そんなやりとりをもう1人の参加者である彼女は楽しそうに聞いているのだった。
 いっぱいお喋りをして沢山の写真を撮り、ツアーは予定を少しオーバーして19時頃解散となった。陽が長いこの時期とはいえ、あたりはだいぶ薄暗くなっている。文化ホールを出ると参加者の彼女が
「今日はどちらにお泊まりですか?」
と聞いて来た。
「上士幌のキャンプ場です。こいつで。」
と僕はSRを指差した。彼女は
「そうなんですね、」と言い
「暗いから気をつけて。お話楽しかったです。」
と少し残念そう(に僕には見えたのだ!)に笑みを浮かべ、ホテルのある方向に歩いて行った。僕もこの辺りに宿を取っていれば、この後食事かお酒でもあったのだろうか?邪な考えを抱えたまま僕は、すっかり暗くなった国道273号を上士幌に向かって走り出した。

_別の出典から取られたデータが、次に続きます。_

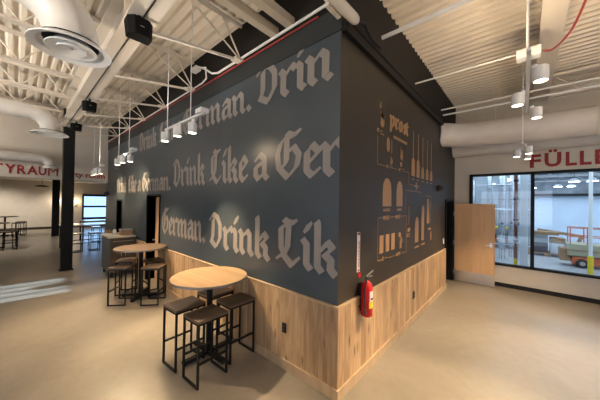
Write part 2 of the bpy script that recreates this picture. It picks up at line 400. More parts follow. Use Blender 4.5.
# rods / conduits off the prost wall
for y, z, r, x1, l in ((1.02, 4.40, .028, 8.5, 'thick white pipe coming out high on the mural wall nearest the corner'),
                       (2.45, 4.28, .014, 1.46, 'thin white conduit from the mural wall to the junction box'),
                       (4.55, 4.27, .02, 9.0, 'white pipe high beside the large duct, the lower of the pair'),
                       (4.35, 4.34, .016, 9.0, 'white pipe high beside the large duct, the upper of the pair')):
    if x1 < 2:
        mb = MB().tube([(.0, y, z), (1.41, y, z)], r, 8)
    else: mb = MB().tube([(-.0, y, z), (x1, y, z)], r, 10)
    tag(mb.build('ceiling_pipe', WHITE, smooth=True), l, 'pipe', 'white pipes off the mural wall')
tag(MB().tube([(1.515, 2.38, 4.27), (1.515, -8.9, 4.27)], .011, 8).build('ceiling_pipe', WHITE, smooth=True), 'thin white conduit rising out of the top of the frame from the junction box', 'pipe', 'white pipes off the mural wall')
# conduit and sprinkler pipe along the top of the text wall
tag(MB().tube([(-10.35, -.05, 4.27), (-3.0, -.05, 4.29), (-2.85, -.05, 4.33), (-2.8, -.09, 4.50), (-3.0, -.10, 4.56), (-3.2, -.1, 4.60)], .014, 8).build('wall_conduit', WHITE, smooth=True), 'white conduit along the far text wall, bending up to a small box', 'conduit')
tag(MB().tube([(-3.1, -.09, 4.62), (-2.9, -.06, 4.52), (-2.65, -.05, 4.36), (-2.45, -.05, 4.30), (-.1, -.05, 4.31), (-.02, -.10, 4.25)], .017, 8).build('wall_conduit', WHITE, smooth=True), 'white conduit along the top of the text wall, the run reaching the corner', 'conduit')
tag(MB().tube([(-10.35, -.03, 4.23), (-.3, -.03, 4.25)], .013, 8).build('sprinkler_pipe', RED, smooth=True), 'thin dark red pipe just beneath the white conduit on the text wall', 'pipe')
tag(MB().box(-3.32, -3.1, -.13, -.02, 4.57, 4.64).build('conduit_box', WHITE, bevel=.008), 'small white box on the upper text wall where the conduit bends', 'junction box')
# capsule light at the corner
t = thing('capsule_light', 'cream capsule-shaped fitting on a bracket at the top of the corner', 'light fitting', (.06, 0, 4.08))
MB().tube([(.06, .13, 0), (.06, .125, 0), (.06, .09, 0), (.06, .04, 0), (.0, -.75, .06)], .055, 16, True, [.008, .03, .05, .056, .056]).build('body', STEELC, t, smooth=True)
MB().box(-.07, -.02, -.30, -.06, -.02, .02).build('side_bar', STEELC, t, bevel=.006)
MB().box(-.04, .04, -.36, -.24, .0, .05).build('bracket', WHITE, t)
MB().tube([(0, -.02, .16), (0.02, -.2, .12), (-.06, -.3, .08)], .01, 6).build('cable', RED, t)
tag(MB().tube([(.09, .20, 4.13), (.09, .35, 4.19), (.09, .55, 4.12), (.09, .8, 4.13)], .022, 8).build('cable_loom', BLKM, smooth=True), 'black bundled cable looping along the ledge by the corner', 'cable')

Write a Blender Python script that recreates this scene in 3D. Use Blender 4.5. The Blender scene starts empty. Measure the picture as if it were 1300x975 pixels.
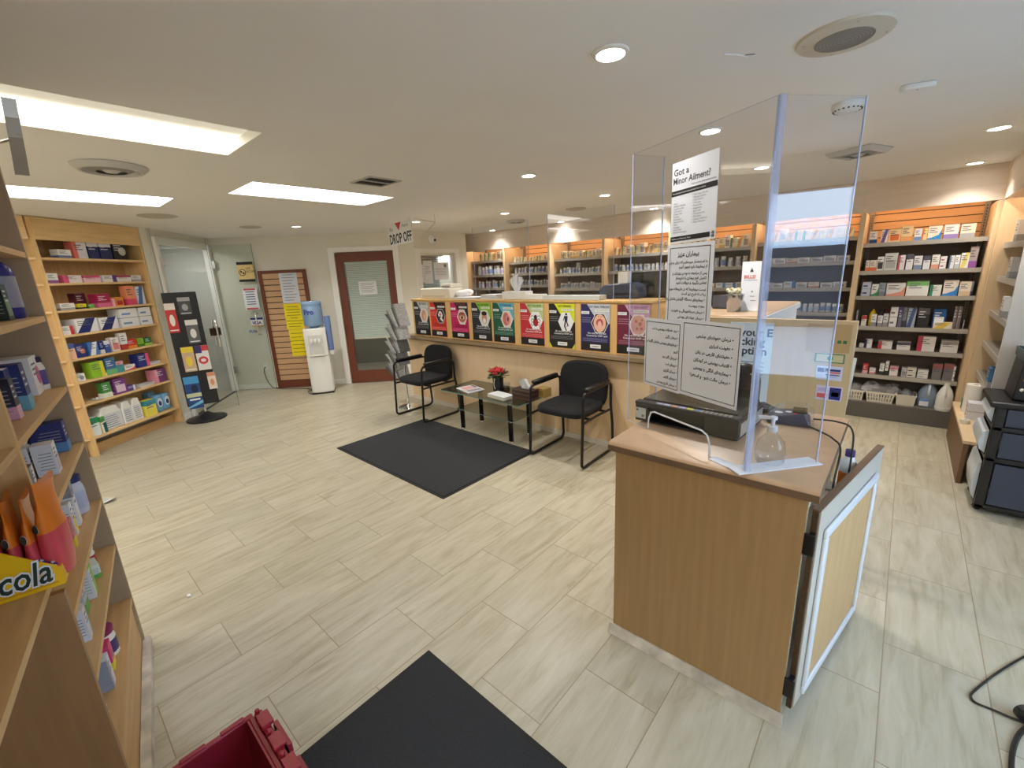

 19時半過ぎ、すっかり暗くなった上士幌航空公園キャンプ場に着くと管理人さんが残ってくれていて笑顔で僕を出迎えてくれた。そしてアフリカツインのキャンパーさんもテントから出てきてお釣りと鑑札を手渡してくれた。
 人の好意が本当にありがたいと感じると同時に、何かにつけて俗世間にまみれた考えが浮かんだり、旅先での素敵な出会いに期待したりする自分が恥ずかしくも愛おしくも感じた。そして仕事が思うように進んでいないストレスからすっかり解放されている事にも気がついた。